Your trading timeframe is almost certainly wrong

 

Most traders are competing in the worst possible timeframe.

Not the shortest. Not the longest. The middle. And the middle is where accounts slowly die.

You want to be where competition is thinnest. Trading intraday removes hedge funds, institutions, and professional money managers from the equation - they're not competing for the same profits. That's a significant portion of the competitive field gone, and it works directly in your favour.

Over very short periods the market can be wildly distorted - forced liquidations, relative-value transactions and one-sided flow pushing price somewhere it has no business being. Then it corrects.

Those windows are where the cashflow is. At a professional firm I watched traders string together profitable session after session, across weeks to months - not because they were lucky, but because at short enough timeframes, the dislocations are that consistent.

Over very long periods asset prices tend to reflect reality. Own quality long enough and the tailwind does some of the work.

The middle ground carries neither benefit. It absorbs headline risk and whatever the overnight hours decide to deliver.

The middle timeframe is also the most competitive, which makes it the hardest to build anything durable in. More participants, more variables working against any repeatable approach - you're not just accepting greater variance in your results, you're fighting the highest concentration of the largest players who can out-trade you.

Intraday removes overnight exposure entirely. What happens between sessions doesn't touch you - geopolitical events, economic data, a complete repricing of the market's view. When you're flat, none of it reaches you. Intraday, those same events are often the catalyst for the best trades of the week.

But each session, the regular-like-clockwork opportunity comes from behaviour that repeats - traders forced to exit positions, activity around session boundaries, price that overreaches before returning to short-term value. The time it occurs might be random (many times it's not) but the behaviour repeats consistently enough to be tradable using the same repeatable framework and playbook trades.

What you're looking at in that chart below are repeating behaviours yet it's intel others don't have. The Pre-Pro Low™ anchors price to the downside - that's the short side defined before price moves. Once price reaches the transition at 24,749, no more short trades.

 

The pre-pro and trade boundary awareness is there before price does what it does. It's not prediction - it's a framework that incorporates multiple points of evidence, applied the same way across 1,355+ documented sessions since 2020.

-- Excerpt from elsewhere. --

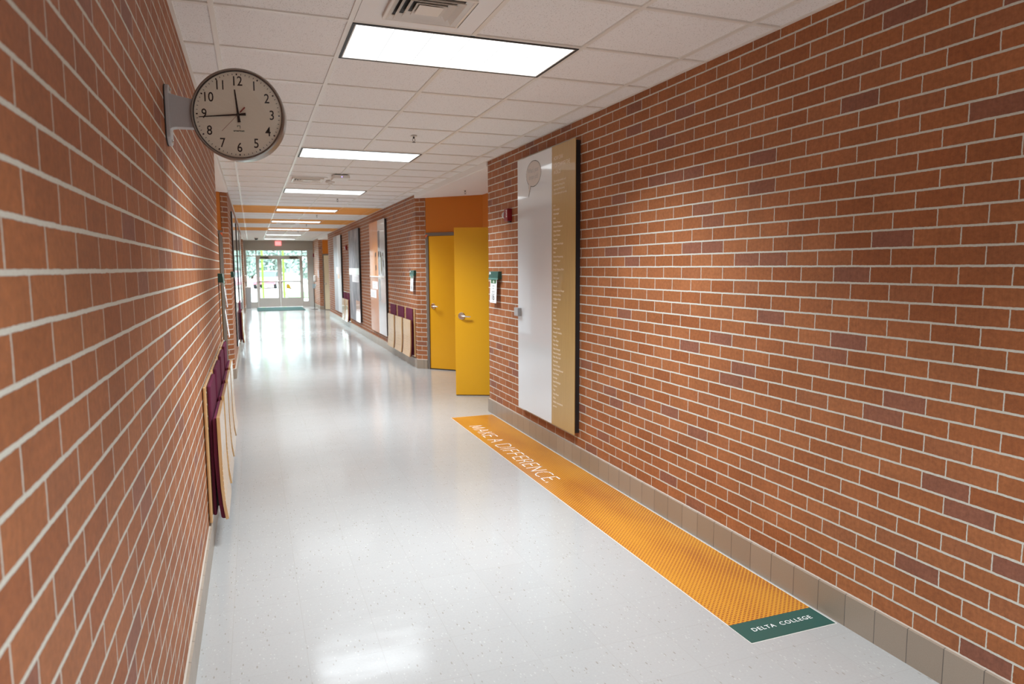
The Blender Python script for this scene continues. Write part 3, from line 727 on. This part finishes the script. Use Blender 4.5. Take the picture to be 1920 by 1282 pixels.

It moves decision making away from you and onto a process with positive expectancy. That seems flippant seeing it written, yet positive expectancy is the number one missing ingredient for nearly all who trade.

But even with positive expectancy, I still make mistakes. The loss above was a poor trade that's on me, not on the framework.

A trading framework that only has positive expectancy if it's perfectly executed is not viable. It's pressure you don't need. Even though your goal is perfection, your framework should allow for some mistakes and still retain positive expectancy.

As far as the time spent at the screens - you decide how long your trading business opens its doors each day and whether to extend or reduce that around your life.

One caveat: in the development phase, consistency of application matters more than hours. New cognitive load fatigues quickly, and forcing long sessions produces fatigue-driven decisions, not faster progress.

The biggest misunderstanding about intraday trading is the risk. If you're winging it, oversizing positions, and not sticking to a framework that holds up in live market conditions, then due to trade frequency you quickly dig holes you can't come back from.

But trade with a repeatable framework and you contain negative variance - that's a control you now have on risk to within your tolerances.

Look at the price scale on the right. Run your eye across the entries and exits - the largest loss was 20 points, and the winners add up to substantially more. Add a zero and double it. That's one contract's dollar result (less commissions).

But look closer - how far did any of those trades go against you before closing? Then consider what happens to that number if you hold overnight. It can be ten times that amount. Smaller adverse movement means bigger sizing - that's where intraday's real upside sits.

The barriers to intraday trading aren't what most traders think they are. The only real one is whether you have a repeatable framework to apply.

Most traders are in the middle timeframe by default - not by design, and not because it offers the most opportunity, but because that's where everyone else is. The most competitive, most difficult timeframe to build anything durable in, and it's where the majority plant their flag without ever asking whether competition is thinner elsewhere.

It is. The dislocations are more frequent and more repeatable at shorter timeframes when you know what to look for. Someone is taking that money - it isn't the trader holding through the noise.

You can't have consistent, low-variance cash flow from trading without trading intraday. It isn't available any other way.

That's a trading business built on a playbook of income-producing assets — the same trades, the same framework, session after session. The misconceptions about risk and time commitment are what's kept most traders from operating where the skew is in their favour.

The skew in your trading's favour is intraday.